Ok. Very much appreciated!

>>> In particular, with HZ=1000, we consistently computed that 10000 usec
>>> was 11 jiffies; the same was true for any exact multiple of
>>> TICK_NSEC. This is obviously bad as a general rule, and caused
>>> observable user problems with setitimer() at the very least:
>>>
>>> setitimer(ITIMER_PROF, &val, NULL);
>>> setitimer(ITIMER_PROF, NULL, &val);
>>>
>>> would actually add a tick to val!
>>
>> So this looks like an issue.
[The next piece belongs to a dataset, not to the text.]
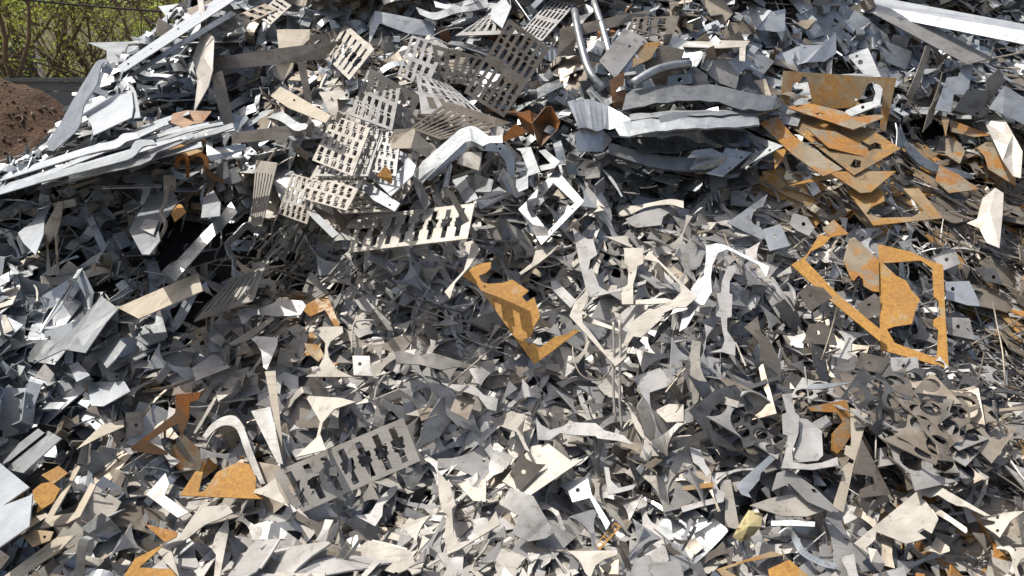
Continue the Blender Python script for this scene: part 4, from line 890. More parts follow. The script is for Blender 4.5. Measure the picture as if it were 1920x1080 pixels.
P('grey_plate', 'speckled grey plate with a stain beside the pile of curved sheets', 'metal plate', 'steel', 'T20', '110,385 130,330 240,325 320,420 300,500 200,465', n='k', frac=.5)
P('grey_plate', 'dark grey plate with a clean straight side at the curved sheets', 'metal plate', 'steel_dark', 'T20', '5,425 60,370 140,420 140,535 20,510', n='k', frac=.5)
FOLD('curled_strap', 'pale strap curled over at its end above the curved sheets', 'metal strap', 'steel_pale', 'T20', '0,235,.03 160,225,.04 378,230,.05 355,262,.05 200,270,.04 0,262,.03 350,345,.01 318,340,.01 320,260,.04', [(0, 1, 4, 5), (1, 2, 3, 4), (3, 6, 7, 8)], n='u', frac=.5)
P('rust_frame_plate', 'rust-brown plate with a trapezoid centre hung between two legs', 'rusty plate', 'rust', 'T20', '567,398 1203,440 1140,742 1112,725 1120,600 1128,520 1082,462 1045,470 995,560 960,605 830,612 735,592 715,500 700,435 672,430 662,462 618,465 610,540 600,592 545,603', n='f', frac=.6, lift=.02, lm='trapezoid-centred rust plate')
P('l_bracket', 'galvanised bracket with two holes leaning in front of the rust plate', 'bracket', 'galv', 'T20', '1065,460 1110,480 1125,500 1110,590 920,665 898,650 920,620 1000,585 1070,570 1085,525', n='b', holes=[(1013,603,10), (975,560,6)], frac=.4, lift=.035)
for lab, mt, out, nn, hl in (
 ('lowest olive-brown plate in the fanned rust stack', 'rust_patch', '430,690 530,655 620,760 900,950 790,990 620,870', 's', []),
 ('bottom rust strip plate lying level under the fanned stack', 'rust', '595,1045 830,965 1200,962 1060,1080 1000,1085 870,1000', 's', []),
 ('middle plate of the fanned rust stack with a bright orange corner', 'rust', '520,645 640,635 1060,725 1225,835 965,985 900,935', 's', ['1035,858 1075,838 1120,838 1115,812 1085,800 1050,815 1000,790 1010,830', '940,935 965,895 1005,905 1000,940 970,945']),
 ('grey-brown plate lying upon the fanned rust stack', 'rust_patch', '700,720 860,740 1040,830 1060,890 980,870 820,830', 's', []),
 ('topmost long rust plate of the fanned stack', 'rust_patch', '572,600 720,582 900,625 960,660 1125,640 1130,662 960,728', 't', ['740,640 775,650 800,640 770,632'])):
    P('rusty_plate', lab, 'rusty plate', mt, 'T20', out, n=nn, holes=hl, frac=.66, lm='fanned stack of rust plates' if 'middle' in lab else None, group='fanned stack of rust plates')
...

Since we convert and store the internal
>> representation in jiffies, when we pull it back out, we get the
>> rounded up value, which is larger then the timespec value originally
>> submitted.  This is really the core issue, correct?
>
> For the particular user bug reported to me, yes, this was the core
> issue: some code that stopped and restarted an itimer found the
> interval growing by 1ms each time.  But again, it wasn't that it was
> rounded:  if we initially passed e.g. 10500 usec and got back 11000,
> that'd be annoying but workable, because if we then went through
> another cycle of enabling/disabling itimer, we'd set it to 11000 usec
> and get back 11000 again.  What we have now instead adds a full jiffie
> _every time_.

Ah, ok. This part is key to understanding the problem. Thanks for
clarifying this.

This seems to be a quite old bug.. Do you think this is needed for -stable?